According to Bresnan, the New York merchant bank The Blackstone Group — his former backer — owned the other 9.6 million units, valued at about $272.4 million.

Bresnan received the put rights after selling his 690,000-subscriber MSO to Charter in February of 2000. That deal included $1 billion in cash, $1 billion in membership interests and $1.1 billion in assumed debt, according to Bresnan.

Bresnan Communications' other partner — AT&T Corp. — has put rights for 24.3 million membership units in another Charter holding company, called CC VIII, valued at about $689 million. It could not be determined whether AT&T had exercised those rights.

AT&T officials declined to comment.

The proceeds from the put rights were distributed among Bresnan, his personal partnerships and about 20 of Bresnan Communications's key managers, Bresnan said.

"We're out of Charter entirely at this point," said Bresnan, except for a small amount of Charter shares his investment company — Bresnan Communications Inc. — may have purchased on the open market.

Charter stock closed at $12.65 per share on March 13, down 35 cents apiece.
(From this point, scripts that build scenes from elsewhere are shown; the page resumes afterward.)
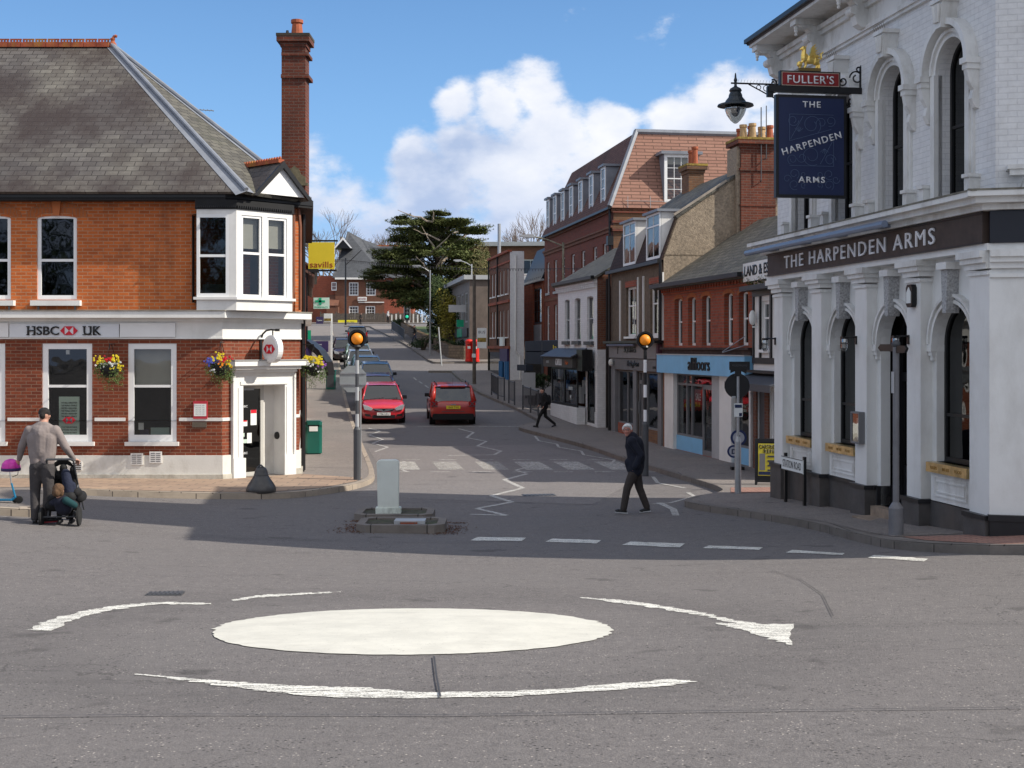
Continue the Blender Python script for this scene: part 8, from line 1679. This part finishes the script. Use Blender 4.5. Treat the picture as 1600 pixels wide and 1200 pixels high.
        if suv:
            c = B(); 
            for s_ in (-1, 1): c.path([(s_ * wt * .9, y0t + .15, rt + .03), (s_ * wt * .9, y0t + .25, rt + .10), (s_ * wt * .9, y1t - .25, rt + .10), (s_ * wt * .9, y1t - .1, rt + .03)], .022, 6)
            c.build('roof_rail', M['black'], o); c = B(); c.tube((0, y1t - .1, rt + .03), (0, y1t + .02, rt + .30), .006, n=4); c.build('aerial', M['black'], o); B().box(-hw * .5, ye_ - .02, belt * .58, hw * .5, ye_ + .01, belt * .6).build('tailgate_line', M['dgrey'], o)
            c = B(); c.box(-.55 * hw, y1t - .04, rt - .04, .55 * hw, y1t + .14, rt + .02); c.build('spoiler', paint, o, bevel=.015)
    return o
def cx_(px, y): return (px - 800) / F * y
red = carpaint('car_paint_red', (.50, .012, .022)); ored = carpaint('car_paint_orange_red', (.40, .018, .008))
car(cx_(589, 51.6), 53.2, True, red, 'bright red hatchback facing down the hill, first in the parked line', plate='LT06 LKU')
car(cx_(700.5, 51), 52.6, False, ored, 'orange red boxy four wheel drive driving away up the middle of the street', W=1.78, Lg=4.0, H=1.55, kind='suv', plate='YB66 TWL', group='cars on the road', name='moving_car', rz=R(6))
car(cx_(577, 58) + .2, 59.0, True, carpaint('car_paint_maroon', (.09, .008, .012)), 'dark maroon car mostly hidden behind the first red hatchback', plate='KM04 XRD', H=1.44)
car(cx_(583, 64.5), 65.6, True, carpaint('car_paint_blue_grey', (.10, .15, .24), .4), 'blue grey car parked third from the front of the line', W=1.78, H=1.5, plate='AE07 VBN')
car(cx_(571, 71), 71.6, True, carpaint('car_paint_light_blue', (.20, .30, .40), .4), 'pale blue car parked behind the blue grey one', plate='GF58 PLO', H=1.46)
car(cx_(562, 77.5), 77.8, True, carpaint('car_paint_silver', (.42, .44, .46), .6), 'silver white car parked fifth in the line', plate='HV05 SDE', H=1.44)
car(cx_(560, 84), 83.8, True, carpaint('car_paint_silver_green', (.26, .36, .34), .5), 'grey green car parked sixth in the line', plate='LC09 WER', H=1.46)
car(cx_(541, 91), 90.4, True, carpaint('car_paint_black_cherry', (.03, .012, .014)), 'dark cherry car with a pale roof at the far end of the parked line', plate='BD03 HJK', H=1.5)
car(cx_(554.5, 112), 113.5, False, carpaint('car_paint_dark_grey', (.035, .04, .048), .4), 'dark grey hatchback driving away near the top of the street', W=1.8, H=1.5, plate='EA12 MNB', group='cars on the road', name='moving_car', rz=R(8))
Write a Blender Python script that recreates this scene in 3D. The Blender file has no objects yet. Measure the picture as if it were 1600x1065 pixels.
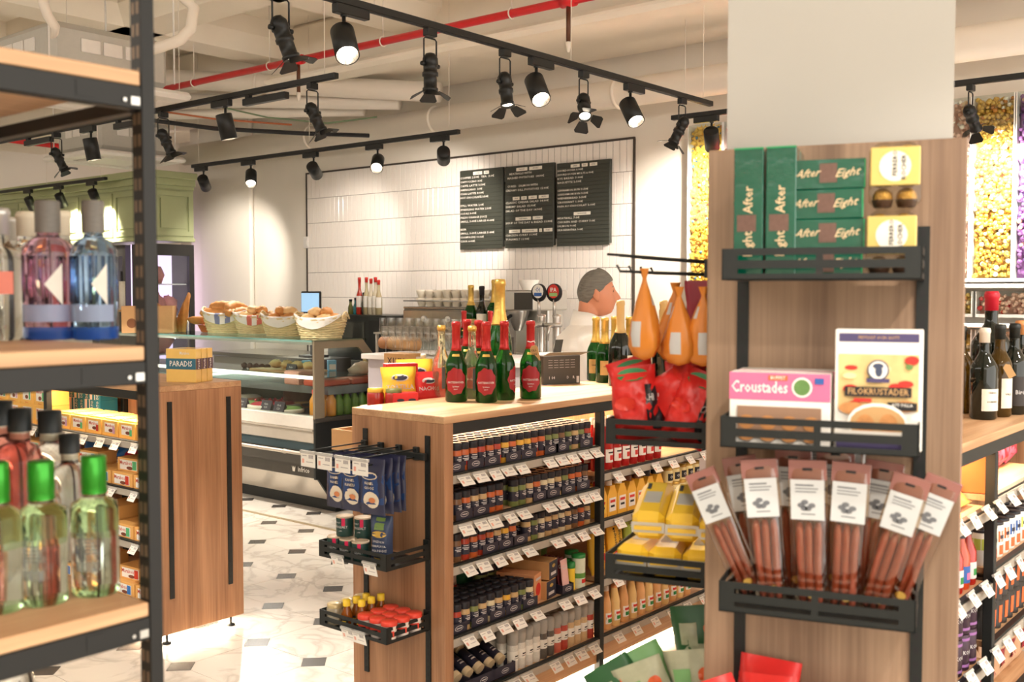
import bpy, math, random
from mathutils import Vector, Matrix
PI = math.pi
rnd = random.Random(7)
SC = bpy.context.scene
COL = SC.collection
# ---------------------------------------------------------------- camera
FPX, YAW, CH = 1640.0, math.radians(39.5), 1.58
PIT = math.atan((532.5 - 455.0) / FPX)
FH = Vector((math.cos(YAW), math.sin(YAW), 0)); RT = Vector((math.sin(YAW), -math.cos(YAW), 0)); UZ = Vector((0, 0, 1))
FW = FH * math.cos(PIT) - UZ * math.sin(PIT); UP = UZ * math.cos(PIT) + FH * math.sin(PIT)
CAM = Vector((0, 0, CH))
cd = bpy.data.cameras.new('camera'); cam = bpy.data.objects.new('camera', cd); COL.objects.link(cam)
cam.matrix_world = Matrix(((RT.x, UP.x, -FW.x, 0), (RT.y, UP.y, -FW.y, 0), (RT.z, UP.z, -FW.z, CH), (0, 0, 0, 1)))
cd.sensor_width = 36; cd.lens = 36 * FPX / 1600; cd.clip_start = 0.05; cd.clip_end = 60
cd.dof.use_dof = True; cd.dof.focus_distance = 5.2; cd.dof.aperture_fstop = 5.0
SC.camera = cam
# ---------------------------------------------------------------- world, exposure
w = bpy.data.worlds.new('daylight'); SC.world = w; w.use_nodes = True
bg = w.node_tree.nodes['Background']; bg.inputs[0].default_value = (1.0, 0.93, 0.84, 1); bg.inputs[1].default_value = 2.3
SC.view_settings.view_transform = 'Standard'; SC.view_settings.look = 'None'
SC.view_settings.gamma = 1; SC.view_settings.use_curve_mapping = False
SC.view_settings.exposure = 0.7
LAMP = 1.9          # strength of the ceiling spotlights
# ---------------------------------------------------------------- picture point -> place
def ray(x, y): return FW + RT * ((x - 800) / FPX) + UP * ((532.5 - y) / FPX)
def onz(x, y, z): d = ray(x, y); return CAM + d * ((z - CH) / d.z)
def onx(x, y, X): d = ray(x, y); return CAM + d * (X / d.x)
def ony(x, y, Y): d = ray(x, y); return CAM + d * (Y / d.y)
def ond(x, y, D): return CAM + ray(x, y) * D
# ---------------------------------------------------------------- materials
MC = {}
def lin(c): return tuple(((v / 255) / 12.92 if v / 255 <= .04045 else ((v / 255 + .055) / 1.055) ** 2.4) for v in c)
def mat(key, rgb=(200, 200, 200), rough=.5, metal=0, trans=0, emit=0, var=.06, scale=30, bump=0, coat=0, ior=1.45, alpha=1, stretch=None):
    if key in MC: return MC[key]
    m = bpy.data.materials.new(key); MC[key] = m; m.use_nodes = True
    nt = m.node_tree; b = nt.nodes['Principled BSDF']; c = lin(rgb)
    b.inputs['Roughness'].default_value = rough; b.inputs['Metallic'].default_value = metal
    b.inputs['IOR'].default_value = ior; b.inputs['Transmission Weight'].default_value = trans
    b.inputs['Coat Weight'].default_value = coat; b.inputs['Alpha'].default_value = alpha
    tc = nt.nodes.new('ShaderNodeTexCoord'); nz = nt.nodes.new('ShaderNodeTexNoise'); nz.inputs['Scale'].default_value = scale; nz.inputs['Detail'].default_value = 3
    if stretch:
        mp = nt.nodes.new('ShaderNodeMapping'); mp.inputs['Scale'].default_value = stretch
        nt.links.new(tc.outputs['Object'], mp.inputs[0]); nt.links.new(mp.outputs[0], nz.inputs['Vector'])
    else: nt.links.new(tc.outputs['Object'], nz.inputs['Vector'])
    mx = nt.nodes.new('ShaderNodeMix'); mx.data_type = 'RGBA'
    mx.inputs[6].default_value = tuple(v * (1 - var) for v in c) + (1,); mx.inputs[7].default_value = tuple(min(1, v * (1 + var)) for v in c) + (1,)
    nt.links.new(nz.outputs['Fac'], mx.inputs[0]); nt.links.new(mx.outputs[2], b.inputs['Base Color'])
    if emit:
        b.inputs['Emission Color'].default_value = c + (1,); b.inputs['Emission Strength'].default_value = emit
    if bump:
        bp = nt.nodes.new('ShaderNodeBump'); bp.inputs['Strength'].default_value = bump; bp.inputs['Distance'].default_value = .01
        nt.links.new(nz.outputs['Fac'], bp.inputs['Height']); nt.links.new(bp.outputs[0], b.inputs['Normal'])
    return m
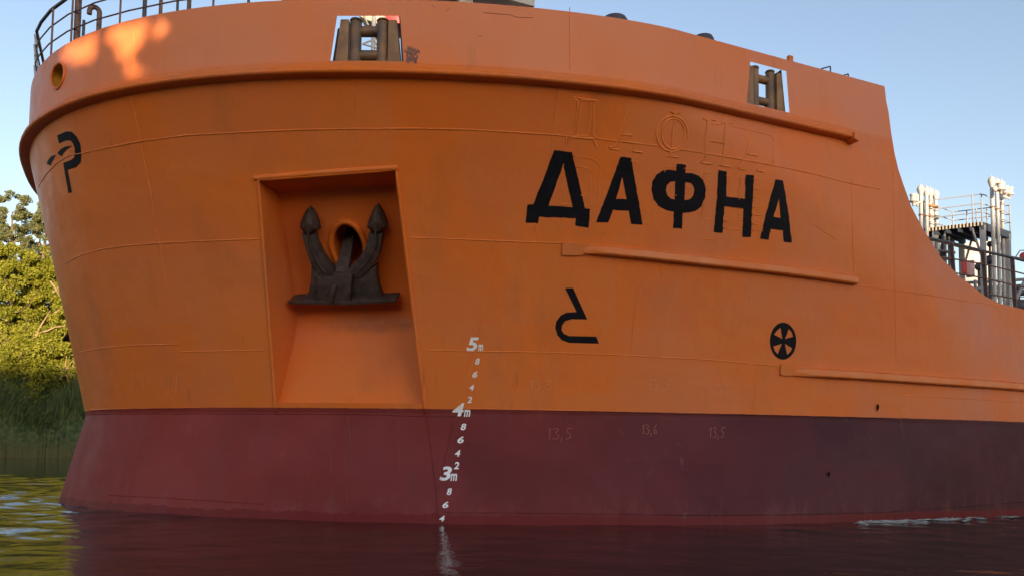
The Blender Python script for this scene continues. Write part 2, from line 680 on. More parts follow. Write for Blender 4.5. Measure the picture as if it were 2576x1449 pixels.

Bresnan declined to disclose what he would use the money for, but some observers believe it will go toward the purchase of about 340,000 subscribers in Montana, Wyoming and Colorado from systems now owned by AT&T Broadband. Sources pegged the value of those systems at between $2,100 and $2,500 per subscriber, making the total price tag between $714 million and $850 million.

Alaska-based cable and telephone company General Communications Inc. is also rumored to be in the bidding.


Allen may have been forced to shell out a large sum to Bresnan, but the billionaire managed to avoid an even bigger payout after put rights attributable to Falcon Cable and Rifkin Acquisition Partners expired on Nov. 12, 2001, when Charter stock closed at $13.19 per share.

According to the SEC document, Falcon — which sold its cable systems to Charter in May 1999 for $3.6 billion — had the right to put 10.1 million membership units to Allen at $28.23 each. That would have cost the Microsoft Corp. co-founder another $282.3 million.

Rifkin, which sold its 460,000-subscriber operations to Charter in February 1999, had puts for 3.1 million membership units at $20.75 per share. Both Falcon and Rifkin extended their put agreements to Nov. 12, 2003.

All in all, it's been a costly past six months for Allen, who had to purchase $71 million worth of membership units from former Charter president and CEO Jerry Kent after Kent resigned in September. Kent's employment agreement required Allen to purchase his membership units for $20 each.

Charter co-founders and former executives Barry Babcock and Howard Wood also have membership interests — worth $52 million and $20 million, respectively — and are negotiating with Allen about buying them back, according to sources.

Kent and Woods formed their own investment company — called Cequel III — to invest in cable and telecommunications companies in January. They have access to about $6 billion in funding.